What if... France had not sold Louisiana?

The American republic might have collapsed, and the former colony might have re-joined the British Empire
April 23, 2014


Jaques Marquette—an early French explorer of North America




During the spring of 1803, France agreed to sell the province of Louisiana to the United States for approximately $15m, around $236m in today’s terms. The province, ceded to French rule by the Spanish in 1800, was much larger than the present US state of Louisiana, a vast territory that stretched from the Mississippi River to the Rockies, encompassing some or all of 15 US states and two Canadian provinces. All told, the territory transferred to the US was more than 820,000 square miles, nearly doubling the size of the country.

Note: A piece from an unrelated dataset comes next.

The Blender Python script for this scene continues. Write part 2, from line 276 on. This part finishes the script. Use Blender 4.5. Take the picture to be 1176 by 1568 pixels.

In the summer of 1803, President Thomas Jefferson doubted that the US Constitution gave him the power to negotiate such an agreement. His advisors warned him that France, ruled by Napoleon, was having misgivings about the sale, which had been prompted by a need for funds. But Jefferson set aside his scruples and, after a vote in the Senate, the US took possession of Louisiana.

But what if Napoleon had changed his mind and the deal had collapsed? At the time, Britain and France were at war in Europe, and if France had not sold Louisiana that war would most likely have spread to North America. Napoleon may have sought to liberate Quebec from British rule, attacking the British in Upper Canada (modern Ontario). If Napoleon had been victorious, then the map of North America would have looked very different, with a vast Francophone nation stretching in a huge arc from New Orleans to Quebec. In this scenario, it is possible that a Spanish Empire, or an enlarged Mexican Republic, might also have persisted in the Far West.

Alternatively, if Britain had fought and defeated Napoleon in North America, British territory would then have encompassed land profitable for slave-based plantation agriculture. If that labour system had prevailed in parts of an expanded British North America, a stronger slave lobby within the British Empire might have prevented the abolition of slavery in the 1830s. The emergence of a vastly larger British North America might also have made it easier to confine slavery within the southern states. This in turn may have meant that the American Civil War, from 1861 to 1865, could have been avoided, although another solution to the moral and political challenge posed by slavery would still have been needed.

Native Americans might have benefited from a wider conflict between France, Britain, Spain and the US. While they would have been drawn into such a conflict at great risk and cost, the outcome could hardly have been worse than what came of their relations with the US during the 19th century. Confronted by one aggressive, expansionist, populous power, they were brutally displaced. The possibility of playing various powers off against each other might have provided native peoples with greater autonomy.

What would it have meant for the US itself? In 1802, Jefferson said that if France took full possession of the port of New Orleans, “from that moment we must marry ourselves to the British fleet and nation.” The US might well have allied with Britain in a conflict againt France in North America.

Although Jefferson believed Louisiana would sate the land-hunger of the US, he was incorrect. By the mid-century the republic would annex Texas, wage war with Mexico for the Southwest and Far West, and negotiate with Britain to acquire the Pacific Northwest—emerging as a continental and, later, global power. Without Louisiana, that expansion would not have happened—at least not along the same lines. A much smaller American republic would have been confined within its 1803 borders.

Perhaps, as many Britons expected during the early 19th century, the American republic might have collapsed, and the former colony, even at that time, might have re-joined the British Empire.